When asked about the advantage of SiC over alternative solutions, David said that “ based on an industrial analyst report comparing the total cost of ownership of a carmaker using conventional solution (silicon-based) versus silicon carbide, the industrial analyst reported that the overall saving, in terms of the total cost of ownership, for the carmaker is in the range of 2,000 dollars when the carmaker adopts silicon carbide.”  He further added “the silicon carbide is enabling the possibility to downsize the cooling system in the vehicle, representing a major burden, a major cost for the assembly of the car. At the same time, silicon carbide provides the possibility to downsize the battery while securing the same level of range versus conventional solutions.
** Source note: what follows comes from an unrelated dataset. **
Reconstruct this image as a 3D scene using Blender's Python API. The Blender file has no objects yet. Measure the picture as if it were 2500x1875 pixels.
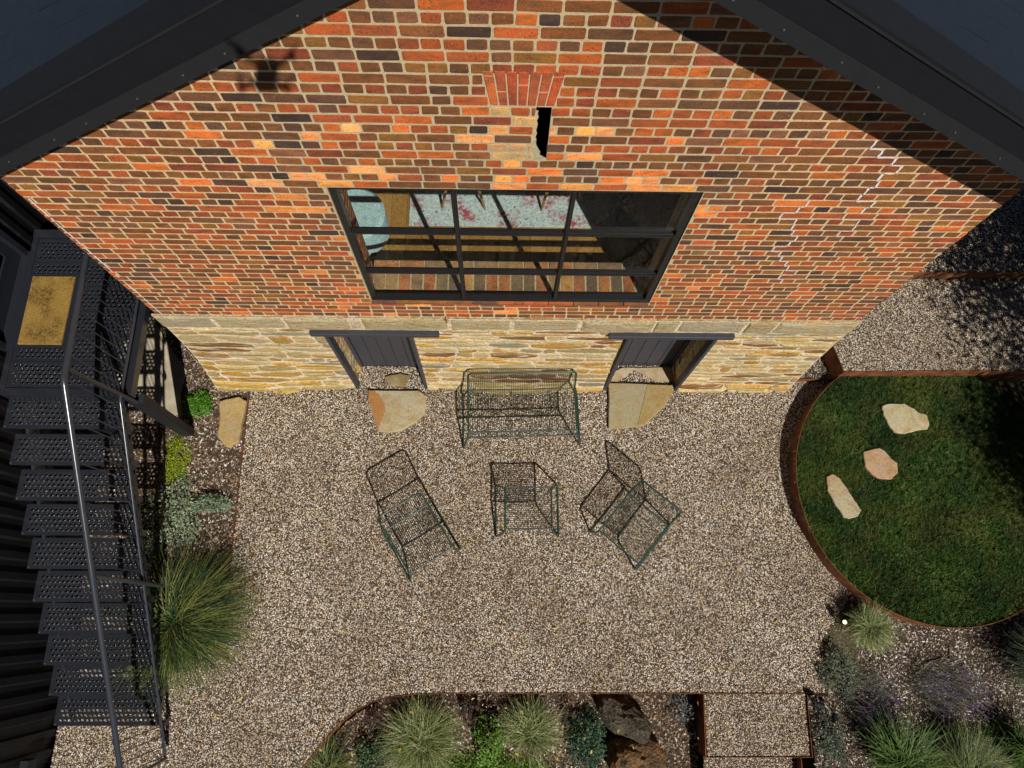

And an additional point is that the silicon carbide is helping to shrink the overall dimension of the board, reducing the overall cost of electric modules adopted in an electric car.” Those are the major contributors that are bringing the 2,000 dollars in savings mentioned by the industrial analyst, and this is the real reason why silicon carbide is so successful, and every carmaker is developing a new electric platform based on silicon-carbon solutions.”